The bad news is, I took some time off to think about it and came up with a comprehensive, detailed plan which terrified me.*

But there's some other good news.

What they are doing is not exactly war, in the sense we understand it. Islamic jihadists trumpet their desire to first drive the “crusaders” out of the Lands of Islam (dar Al-Islam) and re-establish the ancient Caliphate under Sharia law; then to conquer the Lands of War (dar Al-harb, i.e. all countries that aren't Islamic.)
This is of course a fantasy, albeit a dangerous one. Both for them and us.

What they appear to be doing with terrorist actions is something like the plains Indian custom of counting coup. Among the horse-riding plains tribes, the highest honor a warrior could win was to do something daring against an enemy, such as riding up to one and striking him with a coup stick in battle, or sneaking into their camp and stealing his horses.

Likewise, a jihadist terrorist is going “nya-nya” to the richer, more powerful Great Satan with terrorist acts that serve no real military purpose. Their purpose is exactly what the name implies, to terrorize.
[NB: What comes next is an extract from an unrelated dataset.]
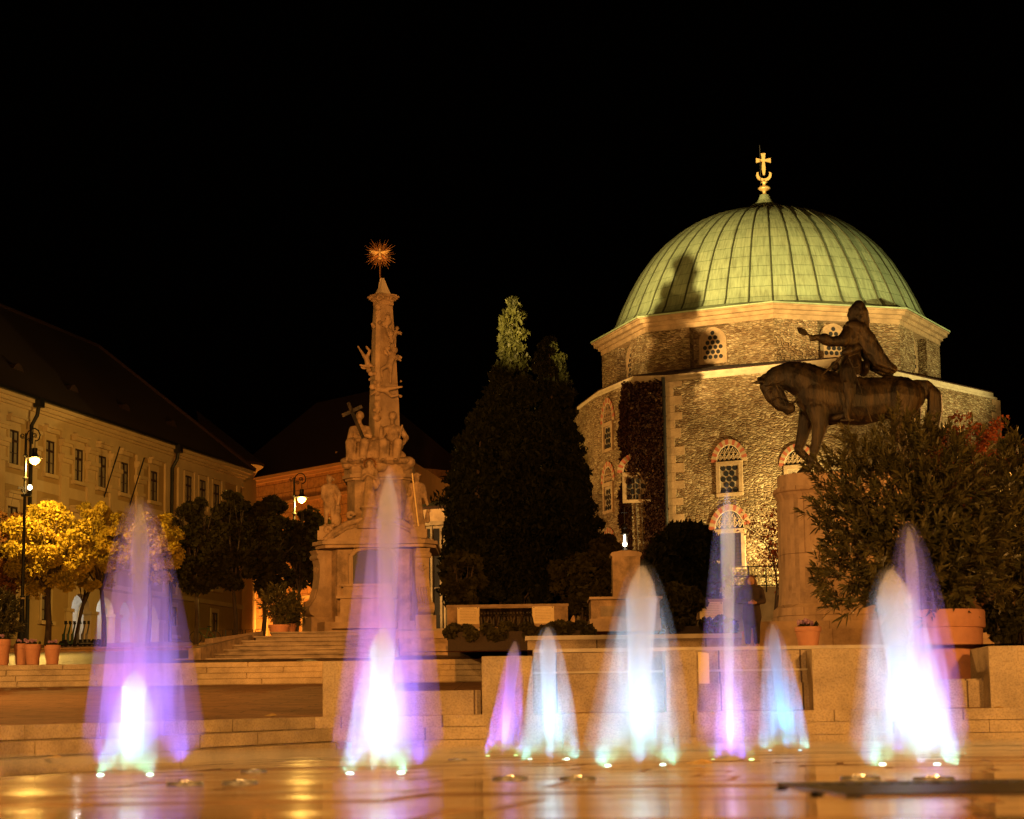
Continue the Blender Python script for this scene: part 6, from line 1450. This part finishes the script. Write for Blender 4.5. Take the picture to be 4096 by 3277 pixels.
def jet_shell(p0, p1, Rr_, pw, n=20, rows=22, z0=0., flare=0.):
    mb = MB(); vs = []; fs = []; d = p1-p0
    for j in range(rows+1):
        t = j/rows; t2 = 1-(1-t)**1.6 if False else t
        r = Rr_*max(1-t2, 0)**pw*(1+flare*(1-t2)**3); r = max(r, .004)
        c = p0+d*t2
        for k in range(n): a = 2*math.pi*k/n; q = r*(1+.06*math.sin(3*a+j*.15)+.04*math.sin(7*a)); vs.append((c.x+q*math.cos(a), c.y+q*math.sin(a), c.z))
    for j in range(rows):
        for k in range(n): fs.append((j*n+k, j*n+(k+1) % n, (j+1)*n+(k+1) % n, (j+1)*n+k))
    fs.append(tuple(range(n))[::-1]); fs.append(tuple(rows*n+k for k in range(n)))
    return mb.add(vs, fs)
def jet(label, xb, yb, xt, yt, hw, inner=.6, whi=None, vio=None, lights=(), body='water_mid', veil=0, core=True, coreR=.025, yin=None, bulb='fountain_bulb', pink=0):
    b = atz(xb, yb, .02); Y = b.y; top = at(xt, yt, Y); b.z = .012; R_ = hw/FPX*Y
    t = empty('fountain_jet', (b.x, Y, 0), label, 'water jet', 'lit water jets rising from the wet square')
    tp = Vector((top.x, Y, top.z))
    jet_shell(b, tp, R_, .5).build('spray', 'water_spray' if body == 'water_mid' else body, t, smooth=True)
    if inner: jet_shell(b+Vector((0, 0, .002)), b+(tp-b)*.985, R_*inner, .6).build('inner_spray', body, t, smooth=True)
    if veil: jet_shell(b+Vector((0, 0, .001)), b+(tp-b)*1.01, R_*veil, .5).build('veil', 'water_veil', t, smooth=True)
    if core:
        mb = MB(); n = 12; P = [b+(tp-b)*q*.97 for q in [i/n for i in range(n+1)]]
        mb.tube([tuple(p) for p in P], [coreR*(1.1+2.2*i/n) for i in range(n-1)]+[coreR*2.2, coreR*.6], 10); mb.build('core', 'water_core', t, smooth=True)
    H = (tp-b).length; base = Vector((b.x, Y-.02, .02))
    wc = whi[1] if whi else vio[1]; cc_ = (.42, .9, 1) if bulb != 'blue_bulb' else (.1, .5, 1)
    for q in range(3):                     # ring of floor spots pointing straight up through the water
        an = R(-90+120*q); o_ = Vector((math.cos(an)*R_*.8, math.sin(an)*R_*.8, 0))
        if whi: falloff_spot(base+o_, base+o_*.7+Vector((0, 0, 1)), whi[0]*.013, whi[1], 100, .7, 'Linear')
        if vio: falloff_spot(base+o_*1.15, base+o_+Vector((0, 0, 1)), vio[0]*.05, vio[1], 104, .5, 'Linear')
    if whi: falloff_spot(base+Vector((0, -R_*.3, 0)), tp, whi[0]*.05, cc_, 50, .8, 'Constant')
    if vio: falloff_spot(base+Vector((R_*.25, -R_*.2, 0)), tp, vio[0]*.035, vio[1], 50, .8, 'Constant')
    if pink: falloff_spot(base+Vector((-R_*.3, -R_*.2, 0)), tp, pink*.12, (1, .06, .16), 46, .9, 'Linear')
    for sx in (-1, 1): falloff_spot(base+Vector((sx*R_*.8, -.05, 0)), base+Vector((sx*R_*.5, 0, 1)), 6 if whi else 3., (.2, 1, .6) if whi else (wc if not lights else (.3, 1, .2)), 165, .5, 'Quadratic')
    for k, (lx, ly) in enumerate(lights):
        p = atz(lx, ly, .02); q = Vector((p.x, p.y, .012)); bl = empty('floor_light', (q.x, q.y, 0)); bl.parent = t; bl.location = (q.x-b.x, q.y-Y, 0)
        MB().lathe([(.03, 0), (.032, .003), (.03, .005)], (q.x, q.y, 0), 14).build('ring', 'steel', bl)
        MB().lathe([(.022, .005), (.02, .012), (.01, .016)], (q.x, q.y, 0), 12).build('lens', bulb, bl, smooth=True)
    return t
WH = (.3, 1, .68); VI = (.2, .13, 1); CY = (.05, .4, 1); GR = (.4, 1, .15)
jet('tallest left violet jet rising in front of the golden tree', 560, 3050, 560, 1985, 190, .5, None, (1000, VI, 50), veil=1.35, coreR=.03, pink=300)
jet('white green cone of water at the foot of the left violet jet', 505, 3100, 545, 2670, 128, .6, (1100, WH, 34), (180, VI, 60), ((402, 3093), (600, 3092)))
jet('tall violet jet rising in front of the stone column', 1545, 3060, 1555, 1862, 165, .5, None, (1000, VI, 50), veil=1.4, coreR=.03, pink=300)
jet('white green cone of water below the column between two floor lights', 1500, 3092, 1535, 2490, 150, .62, (1100, WH, 34), (180, VI, 60), ((1400, 3086), (1604, 3084)))
jet('small violet jet in front of the middle granite block', 2010, 3019, 2062, 2552, 78, .5, None, (1000, VI, 50), ((1951, 3020), (2063, 3018)), bulb='green_bulb', pink=200)
jet('slim white jet between the small violet jet and the biggest jet', 2198, 3040, 2190, 2492, 126, .5, (540, WH, 34), (600, (.2, .42, 1), 60), ((2120, 3033), (2268, 3031)))
jet('biggest white jet with green top in front of the lantern pillar', 2548, 3060, 2570, 2240, 175, .5, (540, WH, 34), (600, (.25, .45, 1), 60), ((2432, 3056), (2651, 3052)), veil=1.3, coreR=.035)
jet('thin tall violet jet with a green mist at its foot', 2920, 3035, 2908, 1935, 60, .45, None, (1000, VI, 50), veil=2.4, coreR=.02, pink=300)
jet('low green spray around the foot of the thin violet jet', 2925, 3036, 2920, 2700, 95, 0, None, (160, GR, 70), ((2853, 3034), (3006, 3033)), core=False, body='water_veil', bulb='green_bulb')
jet('blue jet beside the small clay pot', 3140, 3000, 3088, 2482, 106, .55, (250, (.05, .45, 1), 34), (800, CY, 60), ((3080, 2998), (3200, 2997)), bulb='blue_bulb')
jet('big white jet in front of the oleander bush', 3650, 3062, 3560, 2255, 200, .5, (540, WH, 34), (600, (.25, .42, 1), 60), ((3530, 3050), (3748, 3050)), veil=1.25, coreR=.035)
jet('violet jet rising behind the big white jet against the oleander', 3705, 3015, 3632, 2082, 135, .5, None, (1000, VI, 50), veil=1.4, coreR=.02, pink=200)
jet('small white jet right of the big one in front of the huge clay pot', 3745, 3005, 3690, 2600, 80, .6, (800, WH, 34), (180, VI, 60), ((3672, 2990), (3794, 2991)))

# ------------------------------------------------------------------ dark leaves added in place of a tree shadow on the corner
shd = empty('shadow_leaves', (7, 108.9, gz(109)), 'dark leaves standing in for a tree shadow on the corner of the domed building left of its downpipe', 'shadow leaves')
f0 = frame((FD[0].x, FD[0].y), (FD[1].x, FD[1].y), (FD[2].x, FD[2].y)); fl = frame((FL[0].x, FL[0].y), (FL[1].x, FL[1].y), (FL[2].x, FL[2].y)); LFD = (L_-A1).length; LFL = (A1-A2).length
g = random.Random(77); C = []; Q = []; uw = uof(FD, 2543, 1950)
for k in range(2600):
    z = g.uniform(5, 18.25); w = 1+.25*math.sin(z*1.7)+.2*math.sin(z*4.1)+.3*(18-z)/13; u = g.uniform(-w, LFD-.12)
    if u > 0 and abs(u-uw) < .45 and 9.5 < z < 13.4: continue
    if u > LFD-.5 and g.random() < .25+.2*math.sin(z*2.3): continue
    p = f0(u, z, .1) if u > 0 else fl(LFL+u, z, .1); C.append(tuple(p)); Q.append([.16, .16, .2])
V, F = leaves(C, Q, 26000, .13, 78, 1.3); np_mesh('foliage', 'leaf_shadow', shd, V, F)
sm = MB()
for k in range(6): u = .2+.28*k; sm.tube([f0(u, 4.8, .05), f0(u+.1, 9, .05), f0(u-.05, 14, .05), f0(u, 18, .05)], [.05, .04, .03, .015], 5)
sm.build('stem', 'bark', shd)  # stems added with the shadow leaves

ms = MB().box(-14, 18, 12, 27.2, .03, .1).build('mist', 'stone'); water('water_mist', .05); ms.data.materials[0] = MATS['water_mist']; tag(ms, kind='stuff')

# flush steel nozzle plates in the wet paving
for i, (x, y, lab) in enumerate(((740, 3131, 'small steel nozzle plate in the wet paving between the two left jets'), (960, 3126, 'second steel nozzle plate left of the jet in front of the column'), (1015, 3082, 'far steel nozzle plate left of the jet in front of the column'), (2040, 3110, 'steel nozzle plate in front of the small violet jet'), (2310, 3110, 'steel nozzle plate in front of the slim white jet'), (3440, 3108, 'steel nozzle plate in front of the big right jet'), (3735, 3111, 'rightmost steel nozzle plate in the near wet paving'), (1830, 3037, 'steel nozzle plate left of the small violet jet far back'))):
    p = atz(x, y, .016); o = MB().lathe([(.085, -.02), (.085, .004), (.078, .008), (.03, .008), (.028, .014), (.004, .014)], (p.x, p.y, .012), 24).build('nozzle_plate', 'steel', smooth=30); tag(o, lab, 'nozzle', 'steel nozzle plates in the paving')

p0, p1 = atz(3080, 3142, .0), atz(4300, 3128, .0)  # flat dark strip with bars, added as the dark band across the paving
dg_ = empty('dark_strip', ((p0.x+p1.x)/2, 7.9, 0), 'flat dark strip standing in for a dark band across the wet paving at the lower right corner', 'dark strip')
MB().box(p0.x, p1.x+1, 6.5, 8.2, -.02, .0165).build('strip_slab', 'joint_dark', dg_)
gr_ = MB(); x = p0.x+.05
while x < p1.x+.9: gr_.box(x, x+.03, 7.7, 7.9, .0166, .021); x += .055
gr_.build('strip_bars', 'dark_metal', dg_)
They prove to themselves they are our superiors by making us afraid.

The good news is, to get greater glory jihadists have to top the attacks on Sept. 11, 2001. And that's really hard to top because for one, we're warned and ready now. And second, actions the size of Sept. 11 requires a large group. Larger conspiracies are easier to catch. Especially when maybe not everyone in the group is equally enthusiastic about martyrdom. (There is some evidence that not all the 19 hijackers on 9/11 realized it was a one-way trip until they were in the air.)

The bad news is, after 9/11 the ultimate coup is a terrorist strike using no-name nukes.


*See, 'If I were a terrorist, part 2' http://rantsand.blogspot.com/2007/01/if-i-were-terrorist-part-2.html

2 Comments:

  • At 4:34 PM, Blogger TheWayfarer said…

    Thinking along the lines of 11 SEP 01, how do you smuggle a dozen terrorists into a large country with a completely different culture who can't speak English, have them training there for a year and a half, paying for everything with cash, and nobody notices anything?
    A hell of a lot of people in authority have to be - bare minimum - "looking the other way".
    of course, the standard ass-covering for bureaucrats is "they didn't know anything about it" or "don't remember" what they did...
    Just gives you a warm fuzzy when thinking about SocMed, doesn't it?

     
  • At 4:51 AM, Blogger Steve said…

    I'm going to have to get around to reviewing Steve Usdin's 'Engineering Communism.'

    Though I think you can get the gist of it in the Wikipedia article.

    Usdin reveals that not only were the Rosenberg's guilty - they were so blatantly guilty it's difficult to imagine what the FBI was doing all that time.

    (For example, the KGB resident sent over to manage their spy ring found to his horror that Julius Rosenberg's self-chosen code name, was 'Julius.')

    But in their defense he points out that the CPUSA had more active members than the FBI had field agents by a long shot.